Iowa apple growers fear another year of drought

3/1/2013 10:00 AM
By Associated Press

LE MARS, Iowa (AP) — Iowa's apple growers are nervously watching their crop this season, fearing what the lingering drought could do to the business.

Orchard owners around the state are monitoring their trees for any sign they'll have a repeat of last season, the Sioux City Journal ( ) reported Friday. Last season, unusually warm weather and a late frost killed most fruit buds.

Apple growers in Iowa felt the loss. The U.S. Department of Agriculture said the state's production plummeted 94 percent last year, compared with 2011. The Iowa State research orchard in 2012 barely produced 10 bushels, about 420 pounds. The facility usually produces 40,000 pounds, or 20 tons, a year.

Norman Koch, owner of Koch Orchards in Le Mars, said he lost his entire crop by April 14. He's been tending to his trees to prepare for this current season, including pruning so the trees don't overproduce to make up for last year.

"We are going to need a couple of good snowfalls and rain," he said. "We have a deep cross section of dry soil here."

All of Iowa is in drought and the northwest quarter is still in extreme drought, according to the National Drought Mitigation Center. Iowa State University horticulture professor Paul Domoto said this second year is important for Iowa fruit growers because the apple crop is not covered by insurance.

"Let's hope we make up the moisture we need.
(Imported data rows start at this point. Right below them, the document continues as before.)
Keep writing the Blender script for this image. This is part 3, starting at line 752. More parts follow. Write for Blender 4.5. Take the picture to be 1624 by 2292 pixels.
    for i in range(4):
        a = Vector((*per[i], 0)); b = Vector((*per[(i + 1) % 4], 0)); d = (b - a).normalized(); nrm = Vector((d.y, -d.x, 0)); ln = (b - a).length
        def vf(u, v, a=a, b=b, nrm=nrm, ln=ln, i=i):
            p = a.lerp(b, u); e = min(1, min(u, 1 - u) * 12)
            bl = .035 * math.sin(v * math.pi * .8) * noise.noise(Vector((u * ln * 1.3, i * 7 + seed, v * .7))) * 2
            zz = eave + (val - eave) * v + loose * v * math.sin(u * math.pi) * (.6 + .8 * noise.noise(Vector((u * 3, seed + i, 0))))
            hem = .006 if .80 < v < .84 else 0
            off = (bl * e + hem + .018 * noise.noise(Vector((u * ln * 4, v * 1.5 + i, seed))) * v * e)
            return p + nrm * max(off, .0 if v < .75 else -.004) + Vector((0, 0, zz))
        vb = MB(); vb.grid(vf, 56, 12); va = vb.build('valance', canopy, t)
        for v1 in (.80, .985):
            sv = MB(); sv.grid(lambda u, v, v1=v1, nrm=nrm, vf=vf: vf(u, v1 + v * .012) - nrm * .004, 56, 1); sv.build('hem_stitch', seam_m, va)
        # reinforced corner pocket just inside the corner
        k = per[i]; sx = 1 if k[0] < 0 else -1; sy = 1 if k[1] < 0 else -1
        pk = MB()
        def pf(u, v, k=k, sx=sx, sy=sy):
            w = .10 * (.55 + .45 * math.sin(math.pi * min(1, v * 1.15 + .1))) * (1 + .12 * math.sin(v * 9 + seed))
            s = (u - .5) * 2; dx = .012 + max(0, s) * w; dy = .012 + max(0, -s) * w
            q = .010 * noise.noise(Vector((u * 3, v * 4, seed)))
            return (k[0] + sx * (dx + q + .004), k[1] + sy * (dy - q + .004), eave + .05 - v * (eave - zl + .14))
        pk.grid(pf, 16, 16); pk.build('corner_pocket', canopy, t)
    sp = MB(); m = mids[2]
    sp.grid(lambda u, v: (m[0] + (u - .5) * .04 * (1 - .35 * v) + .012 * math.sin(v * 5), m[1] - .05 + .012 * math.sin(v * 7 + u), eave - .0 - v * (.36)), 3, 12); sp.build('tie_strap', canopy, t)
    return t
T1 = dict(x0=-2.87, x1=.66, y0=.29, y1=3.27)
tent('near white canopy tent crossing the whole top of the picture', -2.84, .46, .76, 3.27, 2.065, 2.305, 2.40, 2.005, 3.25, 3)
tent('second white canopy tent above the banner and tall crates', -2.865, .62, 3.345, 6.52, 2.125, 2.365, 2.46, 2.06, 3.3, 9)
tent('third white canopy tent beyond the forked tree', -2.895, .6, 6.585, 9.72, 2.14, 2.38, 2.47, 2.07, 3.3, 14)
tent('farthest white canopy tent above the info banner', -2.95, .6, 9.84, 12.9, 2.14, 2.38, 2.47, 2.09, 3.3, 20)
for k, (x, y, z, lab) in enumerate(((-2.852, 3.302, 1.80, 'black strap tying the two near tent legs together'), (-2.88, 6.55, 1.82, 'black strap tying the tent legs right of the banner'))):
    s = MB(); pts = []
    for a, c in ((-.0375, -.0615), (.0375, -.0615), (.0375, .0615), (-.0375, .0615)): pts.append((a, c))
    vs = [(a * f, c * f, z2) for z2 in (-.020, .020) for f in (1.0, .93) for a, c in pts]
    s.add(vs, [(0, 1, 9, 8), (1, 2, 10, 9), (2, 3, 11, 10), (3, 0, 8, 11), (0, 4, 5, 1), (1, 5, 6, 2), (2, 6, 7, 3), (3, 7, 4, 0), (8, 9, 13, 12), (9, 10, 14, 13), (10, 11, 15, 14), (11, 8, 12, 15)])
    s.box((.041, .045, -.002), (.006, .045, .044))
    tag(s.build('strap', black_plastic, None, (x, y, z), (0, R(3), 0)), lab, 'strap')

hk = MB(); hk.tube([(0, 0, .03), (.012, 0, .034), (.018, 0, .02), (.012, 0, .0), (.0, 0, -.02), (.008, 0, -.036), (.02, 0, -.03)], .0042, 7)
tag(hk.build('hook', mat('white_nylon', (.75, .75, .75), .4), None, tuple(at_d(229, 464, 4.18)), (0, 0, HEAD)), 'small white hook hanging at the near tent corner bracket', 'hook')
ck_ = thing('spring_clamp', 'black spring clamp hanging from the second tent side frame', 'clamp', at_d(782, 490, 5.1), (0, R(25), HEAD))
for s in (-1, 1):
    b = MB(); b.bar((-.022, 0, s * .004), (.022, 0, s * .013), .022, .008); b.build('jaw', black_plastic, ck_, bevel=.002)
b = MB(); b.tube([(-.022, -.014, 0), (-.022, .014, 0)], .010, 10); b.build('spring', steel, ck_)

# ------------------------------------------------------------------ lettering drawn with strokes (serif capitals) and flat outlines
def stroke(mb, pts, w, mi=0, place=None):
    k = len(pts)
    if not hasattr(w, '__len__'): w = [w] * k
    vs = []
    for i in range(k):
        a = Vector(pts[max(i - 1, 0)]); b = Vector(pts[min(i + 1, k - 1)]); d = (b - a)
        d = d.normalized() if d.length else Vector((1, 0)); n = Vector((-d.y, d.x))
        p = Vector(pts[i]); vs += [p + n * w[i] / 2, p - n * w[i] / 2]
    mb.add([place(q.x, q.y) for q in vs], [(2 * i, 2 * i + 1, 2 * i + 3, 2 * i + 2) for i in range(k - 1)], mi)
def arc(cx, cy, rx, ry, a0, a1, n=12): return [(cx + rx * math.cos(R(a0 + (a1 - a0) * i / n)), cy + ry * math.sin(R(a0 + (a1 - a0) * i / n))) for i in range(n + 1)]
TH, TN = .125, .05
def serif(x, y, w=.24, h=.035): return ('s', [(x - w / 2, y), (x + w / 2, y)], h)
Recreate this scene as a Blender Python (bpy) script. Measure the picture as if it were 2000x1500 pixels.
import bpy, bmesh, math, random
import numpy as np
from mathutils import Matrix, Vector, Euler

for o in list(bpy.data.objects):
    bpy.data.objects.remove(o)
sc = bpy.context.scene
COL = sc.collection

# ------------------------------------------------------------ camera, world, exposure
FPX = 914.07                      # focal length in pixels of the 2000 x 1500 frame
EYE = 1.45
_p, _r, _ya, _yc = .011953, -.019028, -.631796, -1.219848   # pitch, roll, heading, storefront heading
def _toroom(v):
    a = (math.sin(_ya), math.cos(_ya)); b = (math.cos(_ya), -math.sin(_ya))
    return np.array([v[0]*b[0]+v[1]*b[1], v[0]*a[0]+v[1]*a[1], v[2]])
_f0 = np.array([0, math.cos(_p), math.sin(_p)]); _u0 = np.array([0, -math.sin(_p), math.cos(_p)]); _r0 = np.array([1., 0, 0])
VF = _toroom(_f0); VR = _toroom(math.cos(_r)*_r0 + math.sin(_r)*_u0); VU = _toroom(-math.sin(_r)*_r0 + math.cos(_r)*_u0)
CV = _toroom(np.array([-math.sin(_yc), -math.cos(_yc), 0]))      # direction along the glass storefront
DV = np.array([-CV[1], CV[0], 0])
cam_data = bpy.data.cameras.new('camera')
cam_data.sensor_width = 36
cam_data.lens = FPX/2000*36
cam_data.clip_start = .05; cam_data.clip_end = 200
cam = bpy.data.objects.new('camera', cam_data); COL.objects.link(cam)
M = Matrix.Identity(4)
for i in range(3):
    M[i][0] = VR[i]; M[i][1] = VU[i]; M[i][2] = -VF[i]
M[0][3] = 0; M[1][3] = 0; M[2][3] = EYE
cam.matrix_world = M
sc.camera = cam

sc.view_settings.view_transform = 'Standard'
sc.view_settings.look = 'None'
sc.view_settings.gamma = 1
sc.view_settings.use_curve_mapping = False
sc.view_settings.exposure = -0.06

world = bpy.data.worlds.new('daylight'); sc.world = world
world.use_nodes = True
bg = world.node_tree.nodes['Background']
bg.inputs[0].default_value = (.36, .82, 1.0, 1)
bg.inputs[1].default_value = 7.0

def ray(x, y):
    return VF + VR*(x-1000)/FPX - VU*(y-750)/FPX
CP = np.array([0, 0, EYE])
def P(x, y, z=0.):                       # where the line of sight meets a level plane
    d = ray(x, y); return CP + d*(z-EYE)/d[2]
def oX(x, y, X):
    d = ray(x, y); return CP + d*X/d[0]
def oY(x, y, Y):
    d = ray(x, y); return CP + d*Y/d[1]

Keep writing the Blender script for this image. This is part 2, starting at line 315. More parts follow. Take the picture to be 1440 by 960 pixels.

It's going to have a lot of influence on this season," he said. "You could see many of these orchards going out of business."

The crippling effects of last year's frost meant Iowa orchards shipped apples from other states to sell, according to Nick Howell, supervisor of horticulture research at ISU.

Neighboring states like Minnesota and Wisconsin also took a hit. The USDA said Wisconsin produced a little over 23 million pounds of apples last year, down 54 percent from 2011.

Howell said recent subfreezing weather in the Midwest should keep trees from blooming too early this year.